Eppur si muove (tra le nubi) potrebbero affermare questi aeromodellisti giapponesi, con la loro fedele riproduzione del Caproni Ca.60. Naturalmente, è pur vero, su questa scala abbiamo visto decollare anche oggetti ben meno aerodinamici, incluso un tagliaerba.

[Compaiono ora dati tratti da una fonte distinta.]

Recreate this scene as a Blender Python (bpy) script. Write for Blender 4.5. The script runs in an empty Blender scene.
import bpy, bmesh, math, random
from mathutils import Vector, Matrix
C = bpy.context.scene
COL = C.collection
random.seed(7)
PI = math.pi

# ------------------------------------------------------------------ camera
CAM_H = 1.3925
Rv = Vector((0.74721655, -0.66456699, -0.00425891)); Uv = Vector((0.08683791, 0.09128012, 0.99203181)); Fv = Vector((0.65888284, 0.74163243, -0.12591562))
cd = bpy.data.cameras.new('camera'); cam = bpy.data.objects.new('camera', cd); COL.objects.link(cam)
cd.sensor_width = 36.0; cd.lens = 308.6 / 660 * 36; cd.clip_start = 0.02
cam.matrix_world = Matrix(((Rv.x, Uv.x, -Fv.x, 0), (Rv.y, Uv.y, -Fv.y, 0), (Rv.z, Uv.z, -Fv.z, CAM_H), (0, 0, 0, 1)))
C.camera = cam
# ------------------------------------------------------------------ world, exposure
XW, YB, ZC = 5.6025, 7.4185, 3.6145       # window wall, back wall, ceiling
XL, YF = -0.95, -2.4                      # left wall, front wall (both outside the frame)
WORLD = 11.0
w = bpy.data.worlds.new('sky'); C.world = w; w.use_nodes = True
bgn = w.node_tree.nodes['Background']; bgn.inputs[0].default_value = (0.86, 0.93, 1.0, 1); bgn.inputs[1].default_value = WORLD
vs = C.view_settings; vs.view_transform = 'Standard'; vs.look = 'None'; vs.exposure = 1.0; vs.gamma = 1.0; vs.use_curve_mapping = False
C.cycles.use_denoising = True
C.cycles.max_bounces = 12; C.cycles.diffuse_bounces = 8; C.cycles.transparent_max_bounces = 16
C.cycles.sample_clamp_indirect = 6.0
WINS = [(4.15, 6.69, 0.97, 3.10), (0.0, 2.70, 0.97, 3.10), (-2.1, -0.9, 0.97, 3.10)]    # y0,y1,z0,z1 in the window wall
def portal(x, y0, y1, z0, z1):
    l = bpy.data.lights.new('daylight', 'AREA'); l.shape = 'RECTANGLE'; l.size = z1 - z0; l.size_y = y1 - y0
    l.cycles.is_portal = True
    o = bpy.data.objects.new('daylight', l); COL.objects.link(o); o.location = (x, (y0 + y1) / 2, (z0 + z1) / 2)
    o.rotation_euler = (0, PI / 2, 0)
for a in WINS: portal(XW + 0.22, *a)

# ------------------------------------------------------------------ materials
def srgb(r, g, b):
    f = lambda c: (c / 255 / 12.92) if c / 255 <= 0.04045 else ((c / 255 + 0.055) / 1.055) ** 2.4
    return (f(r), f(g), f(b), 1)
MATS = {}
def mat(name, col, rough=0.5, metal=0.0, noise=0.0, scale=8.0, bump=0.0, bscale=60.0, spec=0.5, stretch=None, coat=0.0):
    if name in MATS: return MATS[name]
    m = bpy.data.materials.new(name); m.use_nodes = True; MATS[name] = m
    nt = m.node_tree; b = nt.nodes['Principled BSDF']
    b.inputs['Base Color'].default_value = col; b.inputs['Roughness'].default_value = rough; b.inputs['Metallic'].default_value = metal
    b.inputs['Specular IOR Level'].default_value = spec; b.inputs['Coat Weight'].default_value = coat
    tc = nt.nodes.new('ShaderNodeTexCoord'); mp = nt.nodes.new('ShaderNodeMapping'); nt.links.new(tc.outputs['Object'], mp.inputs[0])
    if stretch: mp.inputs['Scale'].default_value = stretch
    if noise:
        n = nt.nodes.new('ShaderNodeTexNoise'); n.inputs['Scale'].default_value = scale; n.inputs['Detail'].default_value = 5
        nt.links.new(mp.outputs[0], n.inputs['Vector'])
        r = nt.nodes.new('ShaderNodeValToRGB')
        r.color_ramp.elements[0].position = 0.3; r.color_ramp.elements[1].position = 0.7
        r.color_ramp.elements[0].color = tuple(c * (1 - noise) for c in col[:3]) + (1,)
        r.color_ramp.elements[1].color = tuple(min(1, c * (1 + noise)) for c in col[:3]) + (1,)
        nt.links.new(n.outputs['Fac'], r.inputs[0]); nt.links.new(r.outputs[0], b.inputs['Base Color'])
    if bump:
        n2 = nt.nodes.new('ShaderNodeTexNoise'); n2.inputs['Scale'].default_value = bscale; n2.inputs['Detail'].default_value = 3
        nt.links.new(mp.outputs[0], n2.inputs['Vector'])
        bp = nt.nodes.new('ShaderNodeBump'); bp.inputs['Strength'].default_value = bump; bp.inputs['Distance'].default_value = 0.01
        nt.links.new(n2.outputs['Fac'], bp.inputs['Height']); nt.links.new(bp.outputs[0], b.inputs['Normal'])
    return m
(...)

E tutto ciò col senno di poi, non può che apparire come una benedizione sotto mentite spoglie. Molti erano i problemi inerenti, effettivamente, nel progetto magnifico del conte; in primo luogo, l’eccezionale quantità di vortici d’aria generati da una tale quantità d’ali, tali da generare vibrazioni spaventose per tutti coloro che fossero tanto sfortunati da essere caricati nella sua cabina. Per non parlare della resistenza generata dagli oltre 250 di cavi strutturali, con un conseguente aumento esponenziale dei consumi. Lo stesso Caproni, in effetti, non aveva affatto previsto soluzioni utili per l’impiego del suo Transaereo attraverso le lunghe rotte dell’Atlantico, dove dei vascelli avrebbero dovuto trovare posto preventivamente, con la finalità di provvedere a rifornirlo. Affascinante, e al tempo stesso spaventoso, appare dunque un mondo in cui simili bolidi avrebbero attraversato gli azzurri cieli, con le loro panche per i passeggeri disposte a formare dei piccoli scompartimenti nello stile ferroviario. Perché forse, dopo tutto, qualche volta è meglio non guardare verso la direzione in cui ci si sta muovendo.

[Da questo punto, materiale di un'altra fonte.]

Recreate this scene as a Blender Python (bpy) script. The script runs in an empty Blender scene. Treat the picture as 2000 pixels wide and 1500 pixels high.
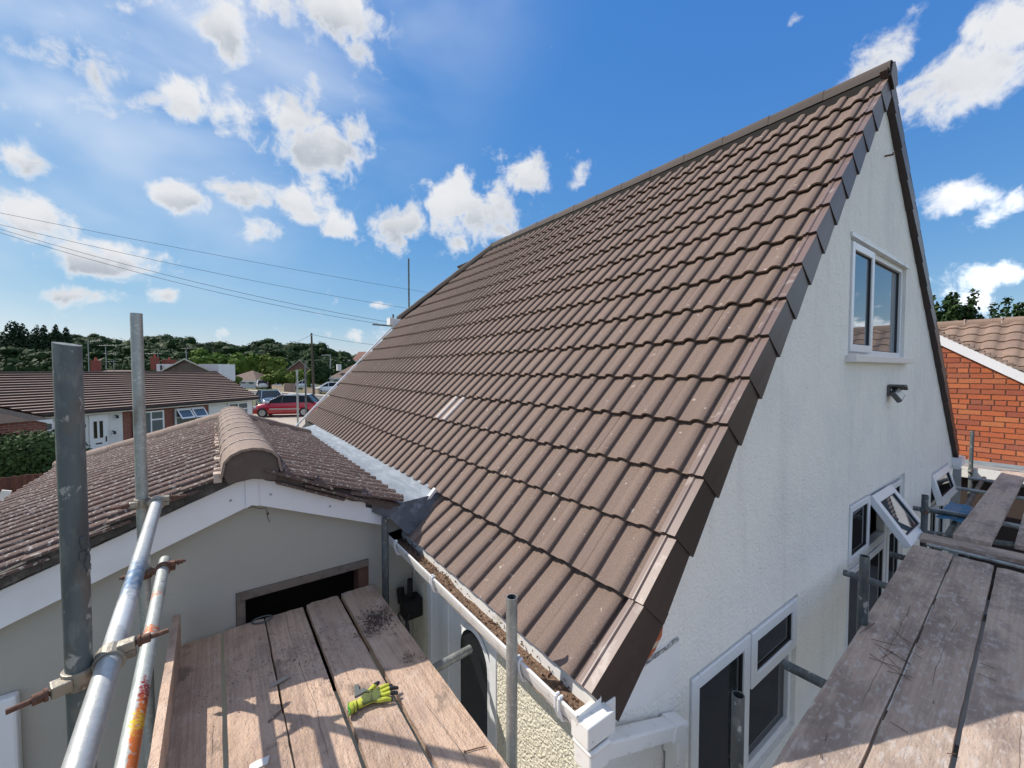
import bpy, math, random
from mathutils import Vector, Matrix, noise as mnoise
random.seed(7)
R = math.radians
S = bpy.context.scene
C = S.collection

# ------------------------------------------------------------------ camera, light, exposure
# eye stands on the scaffold: origin = eye, +Y runs along the eaves away from us, +X along the gable, ground at about -3.6 m
F, CX, CY, HY, VX = 802.0, 1000.0, 750.0, 722.0, 420.0
PITCH = math.atan2(CY - HY, F)
YAW = math.atan2(CX - VX, F / math.cos(PITCH))
_h = Vector((math.sin(YAW), math.cos(YAW), 0)); RGT = Vector((math.cos(YAW), -math.sin(YAW), 0))
FWD = _h * math.cos(PITCH) - Vector((0, 0, 1)) * math.sin(PITCH)
UPV = RGT.cross(FWD)
cam = bpy.data.cameras.new('camera'); cam.sensor_width = 36; cam.lens = F / 2000 * 36
cam.clip_start = 0.02; cam.clip_end = 3000
camo = bpy.data.objects.new('camera', cam); C.objects.link(camo)
camo.matrix_world = Matrix((RGT, UPV, -FWD)).transposed().to_4x4()
S.camera = camo
def ray(x, y): return RGT * ((x - CX) / F) - UPV * ((y - CY) / F) + FWD
def onX(x, y, X): d = ray(x, y); return d * (X / d.x)
def onY(x, y, Y): d = ray(x, y); return d * (Y / d.y)
def onZ(x, y, Z): d = ray(x, y); return d * (Z / d.z)
def atd(x, y, dep): return ray(x, y) * dep

SUN = Vector((-0.62, 0.72, 0.97)).normalized()          # direction towards the sun
sun = bpy.data.lights.new('sun', 'SUN'); sun.energy = 4.0; sun.angle = R(0.5); sun.color = (1.0, 0.93, 0.83)
suno = bpy.data.objects.new('sun', sun); C.objects.link(suno)
suno.rotation_euler = (-SUN).to_track_quat('-Z', 'Y').to_euler()
S.view_settings.view_transform = 'Standard'; S.view_settings.look = 'None'
S.view_settings.exposure = 0.38; S.view_settings.gamma = 1.0; S.view_settings.use_curve_mapping = False
S.cycles.max_bounces = 6; S.cycles.diffuse_bounces = 3; S.cycles.glossy_bounces = 3
S.cycles.use_denoising = True

W = bpy.data.worlds.new('World'); S.world = W; W.use_nodes = True
nt = W.node_tree; nt.nodes.clear()
class NT:
    def __init__(s, t): s.t = t
    def n(s, typ, **kw):
        nd = s.t.nodes.new(typ)
        for k, v in kw.items():
            setattr(nd, k, v)
        return nd
    def l(s, a, b): s.t.links.new(a, b)
    def val(s, sock, v):
        if hasattr(v, 'is_output') or isinstance(v, bpy.types.NodeSocket): s.l(v, sock)
        else: sock.default_value = v
    def m(s, op, a, b=0.0, c=0.0, clamp=False):
        nd = s.n('ShaderNodeMath', operation=op, use_clamp=clamp)
        s.val(nd.inputs[0], a); s.val(nd.inputs[1], b); s.val(nd.inputs[2], c)
        return nd.outputs[0]
    def vm(s, op, a, b=(0, 0, 0)):
        nd = s.n('ShaderNodeVectorMath', operation=op); s.val(nd.inputs[0], a); s.val(nd.inputs[1], b)
        return nd.outputs['Value'] if op in ('DOT_PRODUCT', 'LENGTH') else nd.outputs[0]
    def noise(s, vec, scale, detail=4, rough=.55, dist=0):
        nd = s.n('ShaderNodeTexNoise'); s.l(vec, nd.inputs['Vector'])
        nd.inputs['Scale'].default_value = scale; nd.inputs['Detail'].default_value = detail
        nd.inputs['Roughness'].default_value = rough; nd.inputs['Distortion'].default_value = dist
        return nd.outputs['Fac']
    def ramp(s, v, lo, hi, a=0.0, b=1.0):
        nd = s.n('ShaderNodeMapRange', interpolation_type='SMOOTHSTEP')
        s.val(nd.inputs['Value'], v); s.val(nd.inputs['From Min'], lo); s.val(nd.inputs['From Max'], hi)
        s.val(nd.inputs['To Min'], a); s.val(nd.inputs['To Max'], b)
        return nd.outputs['Result']
    def mix(s, f, a, b, blend='MIX'):
        nd = s.n('ShaderNodeMix', data_type='RGBA', blend_type=blend)
        s.val(nd.inputs[0], f); s.val(nd.inputs[6], a); s.val(nd.inputs[7], b)
        return nd.outputs[2]
g = NT(nt)
sky = g.n('ShaderNodeTexSky', sky_type='NISHITA', sun_disc=False)
sky.sun_elevation = math.asin(SUN.z); sky.sun_rotation = math.atan2(SUN.x, SUN.y)
sky.altitude = 0; sky.air_density = 1.0; sky.dust_density = 0.1; sky.ozone_density = 2.0
tc = g.n('ShaderNodeTexCoord').outputs['Generated']
gam = g.n('ShaderNodeGamma'); gam.inputs['Gamma'].default_value = .72; g.l(sky.outputs[0], gam.inputs['Color'])
hsv = g.n('ShaderNodeHueSaturation'); hsv.inputs['Saturation'].default_value = 1.42; hsv.inputs['Value'].default_value = .95
g.l(gam.outputs[0], hsv.inputs['Color'])
# photographic colour response of the blue: per channel curve
KS = .15 * 2 ** S.view_settings.exposure
srgb = g.n('ShaderNodeSeparateColor'); g.l(hsv.outputs[0], srgb.inputs[0]); crgb = g.n('ShaderNodeCombineColor')
for i, (pw, kk) in enumerate(((1.0, .78), (.75, .77), (.30, .82))):
    g.l(g.m('MULTIPLY', g.m('POWER', g.m('MULTIPLY', g.m('MAXIMUM', srgb.outputs[i], 1e-4), KS), pw), kk / KS), crgb.inputs[i])
skyc = crgb.outputs[0]
# cumulus: each cloud is a soft lump in azimuth and elevation, broken up by noise; elsewhere denser clouds are added as fill light
sep = g.n('ShaderNodeSeparateXYZ'); g.l(tc, sep.inputs[0])
sd = g.vm('DOT_PRODUCT', tc, tuple(SUN))
AZ = g.m('ARCTAN2', sep.outputs[0], sep.outputs[1]); EL = g.m('ARCSINE', sep.outputs[2])
zc = g.m('MAXIMUM', sep.outputs[2], 0.03)
n1 = g.noise(tc, 8.0, 9, .60, .35)
n2 = g.noise(tc, 26.0, 7, .58, .5)
wob = g.m('ADD', g.m('MULTIPLY', g.m('SUBTRACT', n1, .5), 3.0), g.m('MULTIPLY', g.m('SUBTRACT', n2, .5), 1.5))
clouds = [  # photograph pixel of the middle, half width, half height, tilt, weight
 (150, 95, 120, 55, .35, .8), (190, 140, 60, 50, .5, .9), (360, 195, 75, 50, .5, 1), (300, 190, 60, 25, -.2, .8), (470, 245, 80, 55, .5, 1), (570, 225, 65, 55, 0, 1.05), (610, 290, 100, 55, .15, 1.05),
 (690, 250, 35, 40, 0, .8), (340, 385, 65, 30, .2, .95), (480, 380, 60, 35, .15, 1), (590, 400, 55, 45, -.3, .95), (520, 450, 60, 32, 0, .95), (660, 445, 38, 34, .5, .8), (440, 55, 55, 70, .6, .9),
 (530, 10, 50, 40, .5, .8), (670, 25, 75, 60, .3, 1), (700, 95, 30, 40, .5, .7), (960, 425, 110, 70, -.3, 1.05), (1030, 340, 70, 55, 0, 1.05), (775, 440, 62, 50, -.35, 1), (890, 395, 60, 45, 0, 1), (1130, 345, 30, 25, -.8, .7),
 (60, 425, 110, 48, .1, .95), (50, 315, 65, 32, .3, .75), (235, 505, 125, 40, .05, .95), (150, 578, 90, 20, 0, .9), (325, 578, 45, 22, .1, .85), (735, 597, 24, 11, 0, .85), (700, 655, 70, 20, -.1, .75),
 (520, 640, 25, 12, 0, .5), (450, 648, 45, 12, 0, .5),
 (1900, 150, 190, 90, -.65, 1.05), (1720, 120, 60, 75, .2, .9), (1980, 60, 110, 90, -.5, 1.05), (1870, 390, 95, 45, -.2, .85), (1990, 390, 40, 40, 0, .7), (1930, 430, 90, 30, -.2, .6), (1960, 545, 80, 35, -.3, .85), (1900, 590, 60, 30, 0, .8), (1560, 35, 26, 18, -.5, .45),
]
acc = None; num = None; den = None
for (cx, cy, hw, hh, tilt, wt) in clouds:
    d = ray(cx, cy).normalized(); e1 = (ray(cx + 40, cy).normalized() - ray(cx - 40, cy).normalized()); sx = e1.length / 80
    e1.normalize(); e2 = d.cross(e1); e2.normalize()
    if e2.z < 0: e2 = -e2
    up1 = (ray(cx, cy - 40).normalized() - ray(cx, cy + 40).normalized()).length / 80
    ca, sa = math.cos(-tilt), math.sin(-tilt)
    a = (e1 * ca + e2 * sa) / (hw * sx * 1.0); b = (e2 * ca - e1 * sa) / (hh * up1 * 1.0)
    dv = g.vm('SUBTRACT', tc, tuple(d))
    u = g.vm('DOT_PRODUCT', dv, tuple(a)); v = g.vm('DOT_PRODUCT', dv, tuple(b))
    q = g.m('ADD', g.m('MULTIPLY', u, u), g.m('MULTIPLY', v, v))
    f = g.m('MULTIPLY', g.m('POWER', 2.718, g.m('MULTIPLY', q, -.9)), wt)
    acc = f if acc is None else g.m('MAXIMUM', acc, f)
    fv = g.m('MULTIPLY', f, g.vm('DOT_PRODUCT', dv, tuple(e2 / (hh * up1))))
    num = fv if num is None else g.m('ADD', num, fv); den = f if den is None else g.m('ADD', den, f)
# the rest of the sky: unseen cumulus layer, thickened to fill the shaded gable (outside the photographed angle)
plane = g.vm('DIVIDE', tc, None) if False else None
comb = g.n('ShaderNodeCombineXYZ')
zz = g.m('ADD', zc, .12)
g.l(g.m('DIVIDE', sep.outputs[0], zz), comb.inputs[0]); g.l(g.m('DIVIDE', sep.outputs[1], zz), comb.inputs[1])
gen = g.ramp(g.noise(comb.outputs[0], 1.1, 3, .5), .40, .60)
vd = g.vm('DOT_PRODUCT', tc, tuple(FWD))
outside = g.ramp(vd, .30, .55, .95, 0.0)
acc = g.m('MAXIMUM', acc, g.m('MULTIPLY', gen, outside))
dens = g.m('ADD', acc, g.m('MULTIPLY', wob, .80))
mask = g.ramp(dens, .36, .90)
# thin high veil over the side the sun is on
comb2 = g.n('ShaderNodeCombineXYZ'); g.l(g.m('MULTIPLY', AZ, 2.2), comb2.inputs[0]); g.l(g.m('MULTIPLY', EL, 5.0), comb2.inputs[1])
veil = g.m('MULTIPLY', g.ramp(g.noise(comb2.outputs[0], 1.0, 4, .5, .3), .30, .72), g.ramp(sd, .46, 1.0, 0.0, .85))
# lit rims, greyer thick middles
core = g.ramp(dens, .58, 1.0)
shade = g.noise(g.vm('ADD', tc, tuple(SUN * .035)), 6.0, 8, .6, .25)
low = g.ramp(g.m('DIVIDE', num, g.m('MAXIMUM', den, .05)), .45, -.55, .25, 1.0)
core = g.m('MULTIPLY', g.m('MULTIPLY', core, g.ramp(shade, .36, .60, .35, 1.0)), low)
cloud_fill = g.ramp(sd, -.02, -.55, 1.0, 2.4)      # unseen clouds opposite the sun, brightened as added fill for shaded walls
core = g.m('MAXIMUM', core, g.m('MULTIPLY', g.ramp(shade, .44, .62), g.ramp(dens, .50, .80, 0.0, .38)))
ccol = g.mix(core, (4.45, 4.52, 4.65, 1), (2.35, 2.58, 2.95, 1))
skyv = g.mix(veil, skyc, (4.6, 4.85, 5.2, 1))
cl = g.n('ShaderNodeVectorMath', operation='SCALE'); g.l(ccol, cl.inputs[0]); g.l(cloud_fill, cl.inputs['Scale'])
fin = g.mix(mask, skyv, cl.outputs[0])
bg = g.n('ShaderNodeBackground'); g.l(fin, bg.inputs[0]); bg.inputs[1].default_value = 0.15
ow = g.n('ShaderNodeOutputWorld'); g.l(bg.outputs[0], ow.inputs[0])
W.cycles.sampling_method = 'MANUAL'; W.cycles.sample_map_resolution = 1024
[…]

Nonostante tutto celebrato come uno dei più eccezionali aerei che (non) abbiano mai volato, il noviplano Caproni compare anche nel film animato di Miyazaki del 2013 Si alza il vento (風立ちぬ Kaze tachinu) durante il primo dei tre sogni in cui il giovane progettista dell’aereo da combattimento giapponese Mitsubishi A6M “Zero”, Jirō Horikoshi, incontra il suo ispiratore e immaginifico nume tutelare della distante penisola italiana. Ed è difficile non sorridere, quando si osservano i due percorrere con impossibile stabilità le ali delle loro magnifiche creature, esploratori di un mondo lieve che soltanto oggi, dopo il trascorrere di tante decadi, sta rivelando gli ultimi dei suoi molti segreti.